The first weekend in December members and delegates of Illinois Farm Bureau gathered in Chicago. We debated Farm Bureau policy in a process that started last March. At that time, county presidents from each of the 18 districts of Illinois Farm Bureau began to examine existing policy for relevance and application to today’s problems. They also looked at submittals from around the state for inclusion in the policy handbook that we use as a pattern for the coming year. Farm Bureau prides itself as being a grassroots organization. Our policy comes from the membership up, not from the state board or employees down. The process culminates at our annual meeting when a day or more is spent debating changes to old policy and inclusion of new points and statements. A submittal from Douglas County dealing with conservation payments to partnerships and other non-individual entities made it into the Illinois Farm Bureau policy book this year and will be debated for inclusion in American Farm Bureau policy this January at that annual meeting.

Also at the Illinois Farm Bureau Annual meeting there was recognition of program excellence for the past year. Douglas County Farm Bureau won several awards for our program of work the last year and special mention for activities of our Marketing Committee and Young Leaders group. In addition to being a grass roots organization, Farm Bureau is a volunteer organization. Our members have been the strength and heart of the Douglas County Farm Bureau for almost 100 years.

I have talked a lot about conservation and nutrient management initiatives we are undertaking as farmers. To help quantify and put value on these activities, around 30 farm organizations have started Precision Conservation Management. Those contributing to PCM include Illinois Farm Bureau, the University of Illinois, IL Corn Growers and the farm management cooperative Farm Business Farm Management, with matching funds from United States Dept. of Agriculture. These organizations are contributing funds to help farmers see the value of the practices they use on their crop acres. This blending of economic analysis with conservation practices should show farmers, and landlords, what the value of a particular program or change in farming management will be. As a farmer I can see that changing the timing of my nitrogen applications might lead to better yields or less nitrogen loss, but I don’t know if it will pay for me to make that change. PCM will put a value on this change and enable me to decide if that change should be made. A coordinator has been hired for a five-county area including Douglas, Champaign, Edgar, Ford and Vermillion counties. He has 61 cooperators so far and hopes to reach 100 farms in the area. Googling Precision Conservation Management will take you to a website that explains the mission of PCM much better than I have, and tell you how to contact the local coordinator if you are interested in this program.

PCM is just one of many farmer initiatives to help us with our environmental responsibility while maintaining profitability. This week Illinois Farm Bureau announced they are awarding $100,000 of stewardship grants to 18 Farm Bureaus in the state for mainly water quality and nutrient loss reduction research projects.

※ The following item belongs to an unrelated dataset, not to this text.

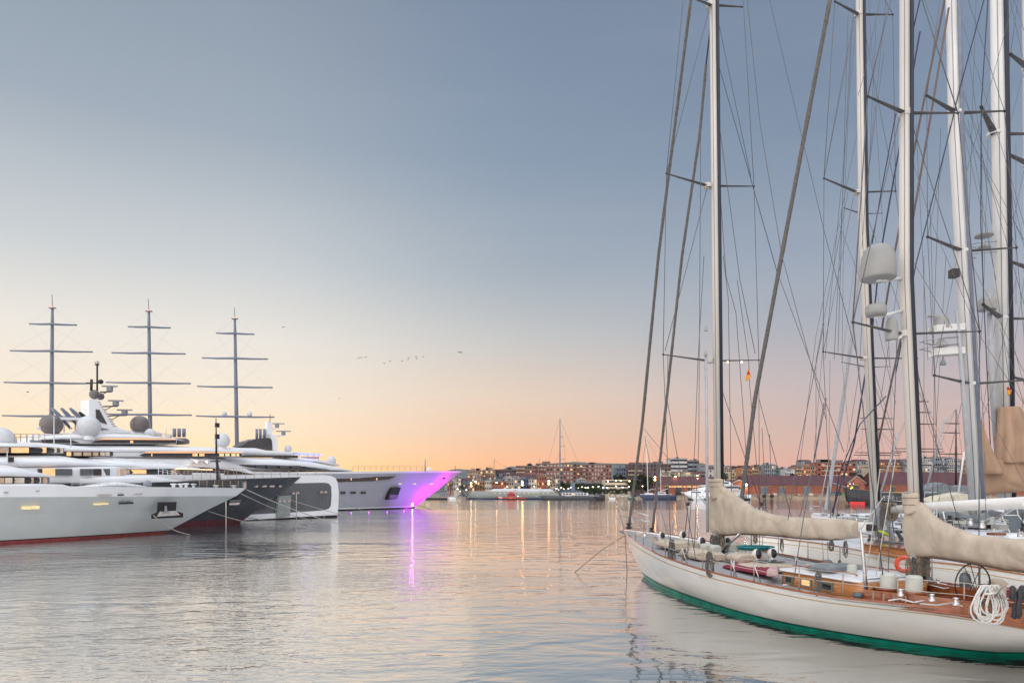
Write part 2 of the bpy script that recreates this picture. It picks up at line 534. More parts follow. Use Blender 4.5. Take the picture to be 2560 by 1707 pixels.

This is the second year of these grants. They are often paired with other partners like the Natural Resources Conservation Service or local Soil and Water Conservation Districts to expand the benefit of the funding. The local Farm Bureau, cooperating farmers and other entities are devoting time, effort and their own dollars to help with these programs. We as farmers know that we have to be good stewards of the resources entrusted to us, and we are using our own money, time and land to help find the ways that will benefit not only farmers but the country as a whole.

Winter is meeting time for farmers, and we have started those already with herbicide applicator training and economic seminars upcoming. The applicator training is mandatory and maybe the economic seminars are as well with the tight margins we face this year. Thank you for reading about Douglas County Agriculture this month.